Yüksekliği 28 m, birinci katın çapı 16,5 m’dir. Birinci katta duvarın kalınlığı 5 m’ye ulaşır. Kalenin iç kısmı 8 kata ayrılmıştır. Her kat  yonma taşlarla yapılmış, kümbet şekilli tavanla örtülmüştür. Kale 1964 yılında müze olarak faaliyete başlamış, 2000 yılında UNESCO’nun Dünya Kültür Mirası Listesi’ne alınmıştır.
Azerbaycan’ın simgelerinden biri olan Kız Kalesi Azerbaycan parası üzerinde defalarca tasvir edilmiştir.

Bayıl Kalesi

Bayıl Kalesi
Bakü’nün Bayıl Burnu yakınlığında yerleşen ve hazırda deniz sularının altında kalmış tarihi mimarlık abidesidir. Şirvan-Abşeron mimarlık ekolünün en güzel eserlerinden biri olan ve 18. yüzyılda inşa edilmiş Bayıl kalesi Hazar denizinin suyunun kalkıp inmesiyle zamanla bazen denizin üzerine çıkar, bazen de sulara batarak görünmez olur. Tarihi kaynaklarda kale değişik adlarla (“Sualtı Şehir” , “Bayıl Taşları”, “Sebayıl Kalesi”, “Karvansaray”, “Hanegah”, “Kömrükhana” vs.) anılsa da,  bilimsel edebiyatta daha çok “Bayıl kasrı” adı ile tanınmaktadır.

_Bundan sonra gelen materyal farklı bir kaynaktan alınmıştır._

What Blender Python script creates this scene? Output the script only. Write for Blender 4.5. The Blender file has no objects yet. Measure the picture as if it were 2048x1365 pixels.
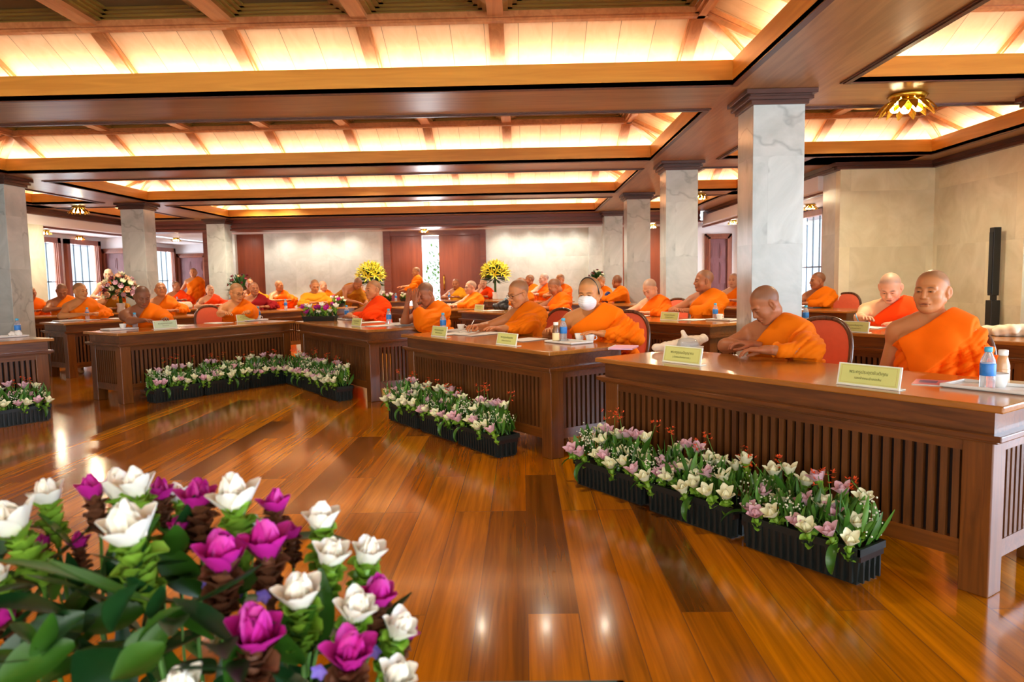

Bayıl kasrı adanın biçimine uygun olarak uzun şekilde planlanmıştır. Kalenin uzunluğu 180 m, orta eni ise 35 m’dir. Kale duvarları doğuda altı, batıda ise beş yarım daire şeklinde bir (Bakü kalesindeki gibi) burçla sağlama alınmıştır.
Bayıl kasrının inşası  siyasi ve askeri  açıdan çok zor bir dönemde, yani Moğol işgallerinin tüm Orta  Doğuyu sarstığı  bir dönemde (1234-1235 yıllarda) tamamlanmıştır. Fakat sahile yakın adada yapılan bu muhteşem kasrın ömrü çok kısa olmuştur. Bilim adamlarına göre Bayıl kasrı 1306 depreminde denize batmıştır.